Oscar muhabbetleri münasebetiyle oturdum izledim. Güzel senaryo, güzel film, sanata da iyi çalışılmış belli ama yemezler bence. Ama tabii aday olunsun, ekipçe bi Kodak Tiyatrosu ziyaret edilsin, güzel şeyler bunlar.

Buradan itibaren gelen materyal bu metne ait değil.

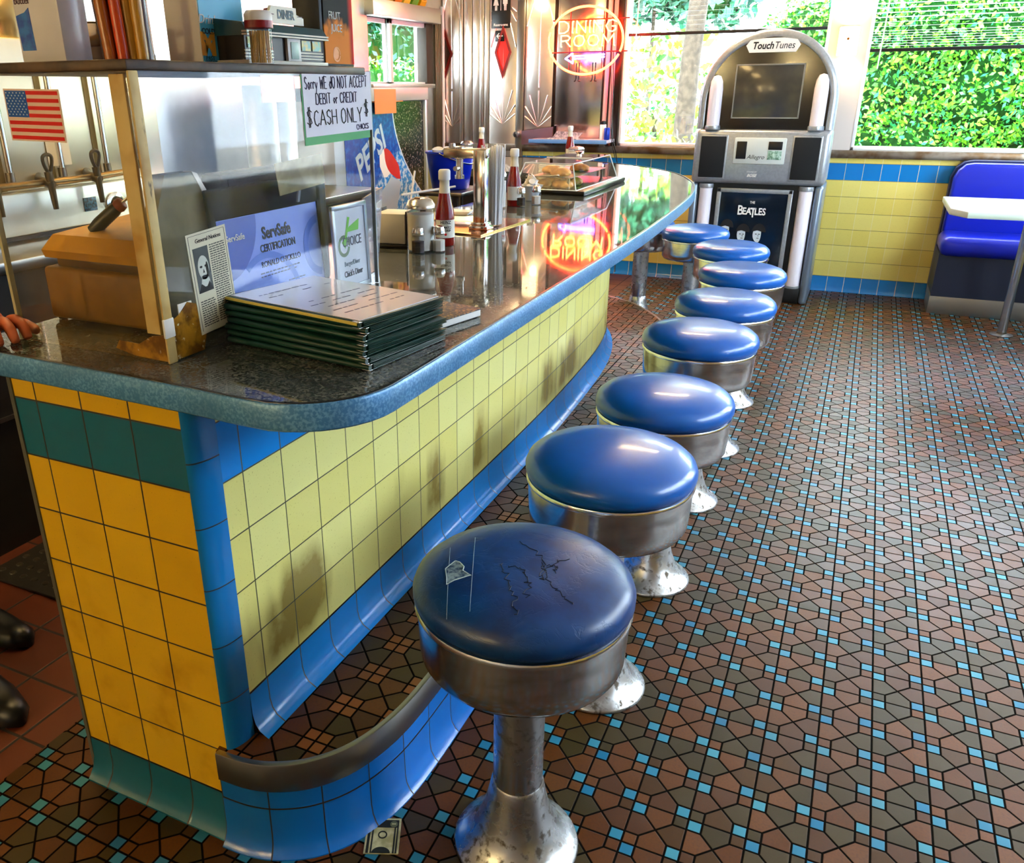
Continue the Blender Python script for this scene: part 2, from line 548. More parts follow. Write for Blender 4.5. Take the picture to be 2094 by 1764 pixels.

1940'tı yanılmıyorsam, o tarihlerde geçiyor. Zonguldak'ta şair iki genç. Memurlar aslen, ama gönüller şiirde. Bi hocaları var, o destekliyor bunların heveslerini. Gençler: Muzaffer (Kıvanç Tatlıtuğ) ve Rüştü (Mert Fırat), hocaları Behçet Necatigil (Yılmaz Erdoğan). Kişiler gerçek. Belediye Başkanı'nın liseli kızı Suzan'a (Belçim Bilgin) bu genç şairler göz koyar, güzel kızdır ve ikisi de beğenir, ne var bunda. İkisi de birer şiir yazıp kıza vereceklerdir isimsiz, kız kimin şiirini beğenirse o kazanacaktır iddiayı. İddiaları çok mühim değil, olmayan altınlarını verirler birbirlerine.
Dönemin hastalığı verem, bu iki şairin de başına beladır. Kızın ailesi, veremli oldukları için gençlerden uzak durmalarını ister. Gönül ferman dinlemez. Bu arada Rüştü, hastanede yer bulur bir şekilde, yerleşir, bir kızla tanışır, o da hastadır, adı Mediha'dır (Farah Zeynep Abdullah). Suzan, Muzaffer'e kalır. İyi mi olmuştur, tartışılır; çılgın kız Suzan ille de 'maden ocağı' görmek ister. Bu çılgınlık, Muzaffer'in başına iş veya işler açar.
Kadroda dönemin Belediye Başkanı Zikri Özsoy rolüyle Ahmet Mümtaz Taylan ve Muzaffer'in babası rolüyle de Taner Birsel yer almaktadır.
Böyle bir hikayedir. Oscar aday adayıdır şu sıralar, umarım aday da olur; hatta çok isterim heykelciği de alır. Ama dediğim gibi çok ümitlenmeden takip edelim gelişmeleri. Peki "neden?" dersen, bilmiyorum, bi şeyi eksik ama tam adını koyamıyorum. Güzel de film baya. Bu arada yazanı yöneteni şair Yılmaz Erdoğan'dır.
İlk kez şubat 2013'te gösterilen film, güzel gişe yaptı, bu Oscar muhabbetiyle beraber istenen ölçülerde kısaltılıp Amerika'ya yollanan film bizde de son haliyle tekrar vizyona girdi. 10 milyon bütçeli yapım şu ana kadar 20 milyonun üstünde bir para kazandı. Allah bereket versin.